- Given material:
* Start *
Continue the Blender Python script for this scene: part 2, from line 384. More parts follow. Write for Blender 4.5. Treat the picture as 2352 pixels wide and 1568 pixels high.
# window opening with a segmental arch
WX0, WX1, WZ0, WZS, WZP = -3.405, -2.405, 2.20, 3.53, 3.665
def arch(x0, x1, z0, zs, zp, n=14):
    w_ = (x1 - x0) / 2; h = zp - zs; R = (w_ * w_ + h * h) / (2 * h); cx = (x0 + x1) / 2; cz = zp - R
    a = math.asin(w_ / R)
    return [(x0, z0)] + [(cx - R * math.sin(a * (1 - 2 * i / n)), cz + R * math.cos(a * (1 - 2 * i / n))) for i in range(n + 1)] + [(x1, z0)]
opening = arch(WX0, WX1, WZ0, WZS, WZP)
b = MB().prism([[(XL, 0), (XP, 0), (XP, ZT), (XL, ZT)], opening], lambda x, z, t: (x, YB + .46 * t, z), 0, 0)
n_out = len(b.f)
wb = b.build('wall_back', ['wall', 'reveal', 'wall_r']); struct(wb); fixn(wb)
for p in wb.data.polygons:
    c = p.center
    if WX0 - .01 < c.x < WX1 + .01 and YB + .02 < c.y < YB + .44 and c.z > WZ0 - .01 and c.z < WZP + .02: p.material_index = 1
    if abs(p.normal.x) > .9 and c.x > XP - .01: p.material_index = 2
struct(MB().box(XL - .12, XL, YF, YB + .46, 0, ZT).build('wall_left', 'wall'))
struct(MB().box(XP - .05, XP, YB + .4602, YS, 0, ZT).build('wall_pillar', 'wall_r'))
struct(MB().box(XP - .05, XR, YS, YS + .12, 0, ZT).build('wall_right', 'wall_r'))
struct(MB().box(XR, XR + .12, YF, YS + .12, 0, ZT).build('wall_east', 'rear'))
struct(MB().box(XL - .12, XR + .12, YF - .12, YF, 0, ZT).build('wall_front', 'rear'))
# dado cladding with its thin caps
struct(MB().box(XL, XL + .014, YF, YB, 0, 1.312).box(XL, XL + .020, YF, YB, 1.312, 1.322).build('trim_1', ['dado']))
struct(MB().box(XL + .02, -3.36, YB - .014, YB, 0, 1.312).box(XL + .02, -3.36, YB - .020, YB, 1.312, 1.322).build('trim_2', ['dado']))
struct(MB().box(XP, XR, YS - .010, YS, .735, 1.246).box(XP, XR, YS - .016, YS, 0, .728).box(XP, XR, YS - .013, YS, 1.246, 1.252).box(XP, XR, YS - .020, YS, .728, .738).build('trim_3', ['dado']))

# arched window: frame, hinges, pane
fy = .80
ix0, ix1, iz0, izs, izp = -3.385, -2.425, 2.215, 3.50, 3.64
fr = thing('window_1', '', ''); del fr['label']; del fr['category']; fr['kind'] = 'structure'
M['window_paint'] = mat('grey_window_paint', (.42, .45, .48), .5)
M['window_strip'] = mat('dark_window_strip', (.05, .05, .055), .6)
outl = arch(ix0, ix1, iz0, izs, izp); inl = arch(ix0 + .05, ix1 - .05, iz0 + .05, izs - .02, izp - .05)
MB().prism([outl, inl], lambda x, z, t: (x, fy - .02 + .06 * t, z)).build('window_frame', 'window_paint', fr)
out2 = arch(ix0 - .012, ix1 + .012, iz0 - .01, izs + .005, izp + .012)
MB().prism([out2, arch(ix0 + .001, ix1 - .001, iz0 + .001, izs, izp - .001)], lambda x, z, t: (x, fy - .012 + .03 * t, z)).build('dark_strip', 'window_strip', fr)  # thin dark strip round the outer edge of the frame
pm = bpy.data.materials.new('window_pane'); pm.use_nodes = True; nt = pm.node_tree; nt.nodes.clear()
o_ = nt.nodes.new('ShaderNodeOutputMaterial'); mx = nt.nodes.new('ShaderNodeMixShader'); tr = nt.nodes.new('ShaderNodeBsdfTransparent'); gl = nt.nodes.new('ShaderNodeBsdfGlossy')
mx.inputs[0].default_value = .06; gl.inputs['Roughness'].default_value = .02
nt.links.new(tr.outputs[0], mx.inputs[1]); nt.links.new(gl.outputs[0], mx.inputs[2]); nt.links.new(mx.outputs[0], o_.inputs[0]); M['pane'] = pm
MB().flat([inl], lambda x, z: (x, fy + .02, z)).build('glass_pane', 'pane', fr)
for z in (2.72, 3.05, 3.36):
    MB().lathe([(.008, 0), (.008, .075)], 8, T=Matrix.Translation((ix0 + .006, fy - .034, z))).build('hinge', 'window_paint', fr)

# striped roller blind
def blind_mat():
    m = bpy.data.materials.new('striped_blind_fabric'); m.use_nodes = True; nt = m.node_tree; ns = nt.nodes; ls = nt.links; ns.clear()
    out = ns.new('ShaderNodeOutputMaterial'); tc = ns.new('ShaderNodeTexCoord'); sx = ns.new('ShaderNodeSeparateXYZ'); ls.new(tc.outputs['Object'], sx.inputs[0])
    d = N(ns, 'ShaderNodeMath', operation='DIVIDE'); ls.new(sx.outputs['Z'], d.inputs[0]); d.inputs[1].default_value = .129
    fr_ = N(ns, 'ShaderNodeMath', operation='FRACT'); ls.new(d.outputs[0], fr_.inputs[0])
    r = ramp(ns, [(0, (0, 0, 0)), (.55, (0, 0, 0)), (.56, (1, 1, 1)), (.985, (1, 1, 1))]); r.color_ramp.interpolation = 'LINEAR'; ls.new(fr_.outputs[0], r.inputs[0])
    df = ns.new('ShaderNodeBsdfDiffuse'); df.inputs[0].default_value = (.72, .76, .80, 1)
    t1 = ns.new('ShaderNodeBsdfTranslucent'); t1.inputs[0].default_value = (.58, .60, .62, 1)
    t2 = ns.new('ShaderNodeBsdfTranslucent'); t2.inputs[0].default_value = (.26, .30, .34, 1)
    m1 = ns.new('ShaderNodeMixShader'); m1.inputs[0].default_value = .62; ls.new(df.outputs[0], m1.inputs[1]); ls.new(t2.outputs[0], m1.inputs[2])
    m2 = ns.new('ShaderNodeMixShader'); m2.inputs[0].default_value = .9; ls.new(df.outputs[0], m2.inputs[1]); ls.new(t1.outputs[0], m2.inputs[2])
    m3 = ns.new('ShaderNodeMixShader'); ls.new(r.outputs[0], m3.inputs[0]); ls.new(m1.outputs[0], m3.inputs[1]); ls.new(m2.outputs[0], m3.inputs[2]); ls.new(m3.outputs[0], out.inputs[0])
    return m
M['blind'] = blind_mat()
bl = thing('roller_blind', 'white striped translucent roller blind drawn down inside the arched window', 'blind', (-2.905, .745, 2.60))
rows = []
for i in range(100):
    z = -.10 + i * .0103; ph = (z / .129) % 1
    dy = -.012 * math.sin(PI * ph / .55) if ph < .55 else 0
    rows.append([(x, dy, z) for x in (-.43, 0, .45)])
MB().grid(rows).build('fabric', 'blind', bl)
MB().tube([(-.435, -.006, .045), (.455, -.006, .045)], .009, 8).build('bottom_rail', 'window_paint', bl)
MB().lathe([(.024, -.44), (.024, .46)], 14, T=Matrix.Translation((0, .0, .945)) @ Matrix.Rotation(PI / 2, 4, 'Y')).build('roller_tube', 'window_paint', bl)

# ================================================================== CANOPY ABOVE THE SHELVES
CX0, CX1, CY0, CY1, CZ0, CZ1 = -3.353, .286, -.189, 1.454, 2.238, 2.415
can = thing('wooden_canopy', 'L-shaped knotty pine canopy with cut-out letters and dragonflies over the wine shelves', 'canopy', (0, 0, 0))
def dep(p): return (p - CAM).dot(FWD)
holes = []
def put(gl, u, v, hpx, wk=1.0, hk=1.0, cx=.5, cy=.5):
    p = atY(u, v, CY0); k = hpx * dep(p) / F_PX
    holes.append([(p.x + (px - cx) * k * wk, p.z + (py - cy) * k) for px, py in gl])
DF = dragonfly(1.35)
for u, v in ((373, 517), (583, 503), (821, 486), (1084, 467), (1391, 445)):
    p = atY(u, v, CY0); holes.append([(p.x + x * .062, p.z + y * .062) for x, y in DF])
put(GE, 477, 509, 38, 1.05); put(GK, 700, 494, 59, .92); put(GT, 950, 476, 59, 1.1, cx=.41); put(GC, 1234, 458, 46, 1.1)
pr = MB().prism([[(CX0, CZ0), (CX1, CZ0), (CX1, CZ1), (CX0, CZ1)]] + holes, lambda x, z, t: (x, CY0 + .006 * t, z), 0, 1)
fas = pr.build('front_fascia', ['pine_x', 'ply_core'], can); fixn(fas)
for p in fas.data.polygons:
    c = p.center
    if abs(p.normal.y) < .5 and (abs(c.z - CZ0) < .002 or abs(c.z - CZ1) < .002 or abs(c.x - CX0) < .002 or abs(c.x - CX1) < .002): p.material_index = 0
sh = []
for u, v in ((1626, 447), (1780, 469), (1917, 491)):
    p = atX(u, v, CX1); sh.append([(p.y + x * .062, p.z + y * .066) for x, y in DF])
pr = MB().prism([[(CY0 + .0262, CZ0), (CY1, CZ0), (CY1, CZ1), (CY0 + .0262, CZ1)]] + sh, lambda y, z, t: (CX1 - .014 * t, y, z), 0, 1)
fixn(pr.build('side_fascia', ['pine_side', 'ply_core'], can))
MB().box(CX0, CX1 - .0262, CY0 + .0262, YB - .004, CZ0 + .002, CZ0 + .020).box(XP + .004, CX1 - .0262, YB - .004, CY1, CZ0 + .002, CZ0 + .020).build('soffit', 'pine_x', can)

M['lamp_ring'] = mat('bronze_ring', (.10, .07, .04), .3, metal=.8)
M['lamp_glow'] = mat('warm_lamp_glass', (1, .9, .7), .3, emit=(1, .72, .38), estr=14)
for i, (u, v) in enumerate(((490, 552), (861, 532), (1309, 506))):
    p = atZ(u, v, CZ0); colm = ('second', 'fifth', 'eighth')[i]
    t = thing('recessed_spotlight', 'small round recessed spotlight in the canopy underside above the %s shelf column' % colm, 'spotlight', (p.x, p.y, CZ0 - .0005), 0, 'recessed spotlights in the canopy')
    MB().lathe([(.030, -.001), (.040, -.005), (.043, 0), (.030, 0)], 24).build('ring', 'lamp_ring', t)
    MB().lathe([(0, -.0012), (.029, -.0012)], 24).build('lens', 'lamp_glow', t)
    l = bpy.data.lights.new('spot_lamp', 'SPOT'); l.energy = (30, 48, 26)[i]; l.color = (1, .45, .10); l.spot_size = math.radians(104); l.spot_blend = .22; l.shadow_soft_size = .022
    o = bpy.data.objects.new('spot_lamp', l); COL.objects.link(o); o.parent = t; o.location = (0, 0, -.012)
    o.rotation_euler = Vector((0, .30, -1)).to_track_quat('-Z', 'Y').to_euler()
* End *
- Set problem: Your task is to print the lines from the one containing "if abs(p.normal.x) >" through the one containing "struct(MB().box(XP, XR, YS", exactly and with nothing added.

- Written answer:
    if abs(p.normal.x) > .9 and c.x > XP - .01: p.material_index = 2
struct(MB().box(XL - .12, XL, YF, YB + .46, 0, ZT).build('wall_left', 'wall'))
struct(MB().box(XP - .05, XP, YB + .4602, YS, 0, ZT).build('wall_pillar', 'wall_r'))
struct(MB().box(XP - .05, XR, YS, YS + .12, 0, ZT).build('wall_right', 'wall_r'))
struct(MB().box(XR, XR + .12, YF, YS + .12, 0, ZT).build('wall_east', 'rear'))
struct(MB().box(XL - .12, XR + .12, YF - .12, YF, 0, ZT).build('wall_front', 'rear'))
# dado cladding with its thin caps
struct(MB().box(XL, XL + .014, YF, YB, 0, 1.312).box(XL, XL + .020, YF, YB, 1.312, 1.322).build('trim_1', ['dado']))
struct(MB().box(XL + .02, -3.36, YB - .014, YB, 0, 1.312).box(XL + .02, -3.36, YB - .020, YB, 1.312, 1.322).build('trim_2', ['dado']))
struct(MB().box(XP, XR, YS - .010, YS, .735, 1.246).box(XP, XR, YS - .016, YS, 0, .728).box(XP, XR, YS - .013, YS, 1.246, 1.252).box(XP, XR, YS - .020, YS, .728, .738).build('trim_3', ['dado']))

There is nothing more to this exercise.